WORK INSTRUCTIONS:
The lines from the top of the material below through the line containing "obj('clip', bm, M_CHROME, case)" are to be printed exactly, with pictures omitted.

PROVIDED DATA:

--------------------------------------------------

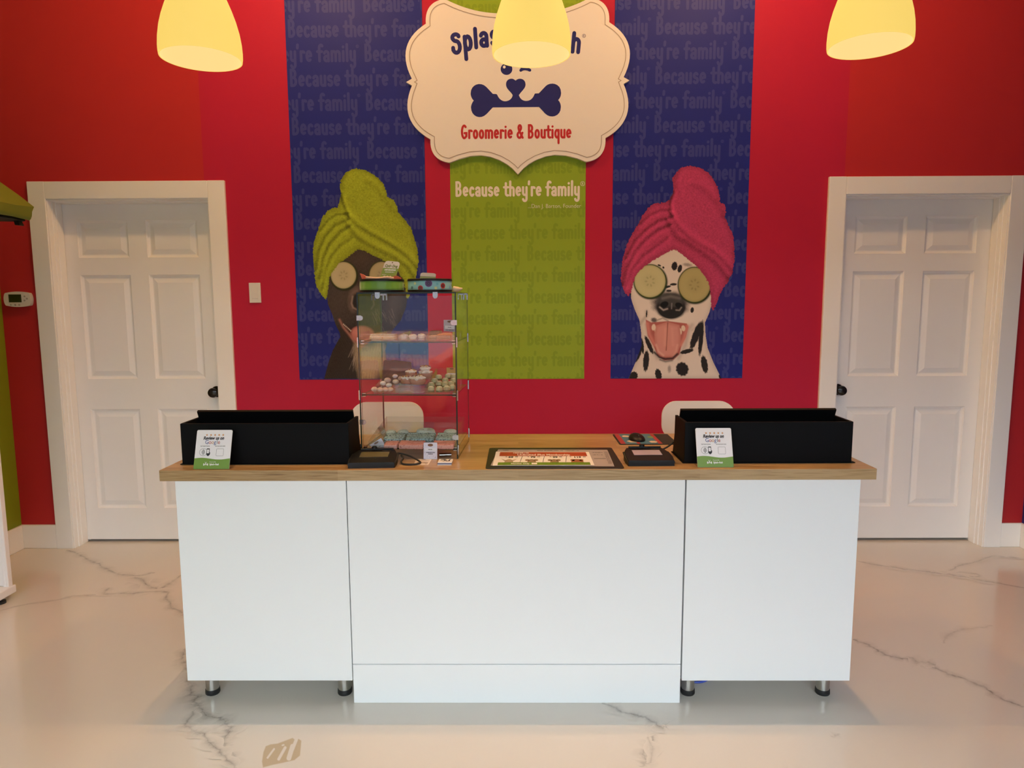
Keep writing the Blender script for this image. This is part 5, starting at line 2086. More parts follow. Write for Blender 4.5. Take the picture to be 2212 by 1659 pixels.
def u_clip(u, w, horizontal):
    """Rounded flat hinge clamp on the front pane: from the top edge down, or from a side edge inward."""
    pts = []
    if horizontal == 0:
        for k in range(9):
            a = PI + PI * k / 8
            pts.append((u + 0.009 * math.cos(a), w - 0.014 + 0.009 * math.sin(a)))
        pts += [(u + 0.009, w), (u - 0.009, w)]
    else:
        s = horizontal
        for k in range(9):
            a = -PI / 2 + PI * k / 8
            pts.append((u + s * (0.012 + 0.009 * math.cos(a)), w + 0.009 * math.sin(a)))
        pts += [(u - s * 0.002, w + 0.009), (u - s * 0.002, w - 0.009)]
    bm = bmesh.new()
    prism(bm, [CL(a, -0.001, b) for a, b in pts], CM.to_3x3() @ Vector((0, 0.004, 0)))
    obj('clip', bm, M_CHROME, case)


h = case_hit(815, 630, (0, 1, 0), 0)
u_clip(h.x, CH_, 0)
h = case_hit(940, 630, (0, 1, 0), 0)
u_clip(h.x, CH_, 0)
for side in (0, 1):
    for py in ((687, 912) if side == 0 else (697, 945)):
        h = case_hit(780 if side == 0 else 985, py, (0, 1, 0), 0)
        u_clip(0 if side == 0 else CW_, h.z, 1 if side == 0 else -1)
for u in (0.022, 0.035, CW_ + 0.004, CW_ + 0.017):
    for v in ((CD_ - 0.03,) if u < 0.1 else (CD_ * 0.55,)):
        bm = bmesh.new()
        cbox(bm, u - 0.003, u + 0.003, v - 0.004, v + 0.004, CH_ - 0.028, CH_ - 0.003, 0.001)
        cbox(bm, u - 0.014, u + 0.003, v - 0.004, v + 0.004, CH_ - 0.009, CH_ - 0.003, 0.001)
        obj('hook', bm, M_CHROME, case)


# ---------------------------------------------------------------- trays in the case
SL = 0.165   # trays tilt up towards the back


def tray(name, label, u0, u1, v0, v1, wbase, lip, slope=SL, group='treat trays'):
    p = CL((u0 + u1) / 2, (v0 + v1) / 2, wbase)
    t = thing(name, label, 'tray', tuple(p), CRZ, group)
    z = lambda v: wbase + 0.003 + slope * (v - v0)
    bm = bmesh.new()
    prism(bm, [CL(u0, v0, z(v0)), CL(u1, v0, z(v0)), CL(u1, v1, z(v1)), CL(u0, v1, z(v1))], (0, 0, -0.002))
    obj('tray_floor', bm, M_ACRYLIC, t)
    bm = bmesh.new()
    prism(bm, [CL(u0, v0, wbase), CL(u1, v0, wbase), CL(u1, v0, wbase + lip), CL(u0, v0, wbase + lip)], CM.to_3x3() @ Vector((0, 0.002, 0)))
    obj('front_lip', bm, M_ACRYLIC, t)
    for u in (u0, u1 - 0.002):
        bm = bmesh.new()
        prism(bm, [CL(u, v0 + .002, wbase), CL(u, v1, wbase), CL(u, v1, z(v1) + lip * 0.9), CL(u, v0 + 0.03, wbase + lip * 1.25), CL(u, v0 + .002, wbase + lip)], CM.to_3x3() @ Vector((0.002, 0, 0)))
        obj('side_wall', bm, M_ACRYLIC, t)
    bm = bmesh.new()
    prism(bm, [CL(u0, v1, wbase), CL(u1, v1, wbase), CL(u1, v1, z(v1) + lip * 0.9), CL(u0, v1, z(v1) + lip * 0.9)], CM.to_3x3() @ Vector((0, 0.002, 0)))
    obj('back_wall', bm, M_ACRYLIC, t)
    return t, z


T0, T1 = 0.030, 0.300
tray('treat_tray', 'clear tray of pale dusted treat balls on the middle shelf', 0.045, 0.137, T0, T1, S2, 0.022)
tray('treat_tray', 'clear tray under the cream-topped cakes on the middle shelf', 0.139, 0.234, T0, T1, S2, 0.022)
tray('treat_tray', 'clear tray of green mini cakes on the middle shelf', 0.236, 0.345, T0, T1, S2, 0.022)
tray('treat_tray', 'wide clear tray of pink and blue treats on the bottom shelf', 0.024, 0.346, 0.0135, T1, S0, 0.024, 0.155)
tray('treat_tray', 'clear tray of pale biscuits on the top shelf', 0.040, 0.136, T0 + 0.01, T1 - 0.03, S1, 0.020, 0.03)
tray('treat_tray', 'clear tray of white frosted cups on the top shelf', 0.140, 0.236, T0 + 0.01, T1 - 0.03, S1, 0.020, 0.03)
tray('treat_tray', 'clear tray of orange and brown bars on the top shelf', 0.240, 0.345, T0 + 0.01, T1 - 0.03, S1, 0.020, 0.03)


def slope_hit(px, py, wbase, slope, v0=T0):
    # local plane w = wbase + 0.003 + slope (v - v0)
    return case_hit(px, py, (0, -slope, 1), wbase + 0.003 - slope * v0)


C8 = lambda x, y: (780 + x / 10.05, 760 + y / 10.05)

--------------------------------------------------

EXERCISE RESPONSE:
Keep writing the Blender script for this image. This is part 5, starting at line 2086. More parts follow. Write for Blender 4.5. Take the picture to be 2212 by 1659 pixels.
def u_clip(u, w, horizontal):
    """Rounded flat hinge clamp on the front pane: from the top edge down, or from a side edge inward."""
    pts = []
    if horizontal == 0:
        for k in range(9):
            a = PI + PI * k / 8
            pts.append((u + 0.009 * math.cos(a), w - 0.014 + 0.009 * math.sin(a)))
        pts += [(u + 0.009, w), (u - 0.009, w)]
    else:
        s = horizontal
        for k in range(9):
            a = -PI / 2 + PI * k / 8
            pts.append((u + s * (0.012 + 0.009 * math.cos(a)), w + 0.009 * math.sin(a)))
        pts += [(u - s * 0.002, w + 0.009), (u - s * 0.002, w - 0.009)]
    bm = bmesh.new()
    prism(bm, [CL(a, -0.001, b) for a, b in pts], CM.to_3x3() @ Vector((0, 0.004, 0)))
    obj('clip', bm, M_CHROME, case)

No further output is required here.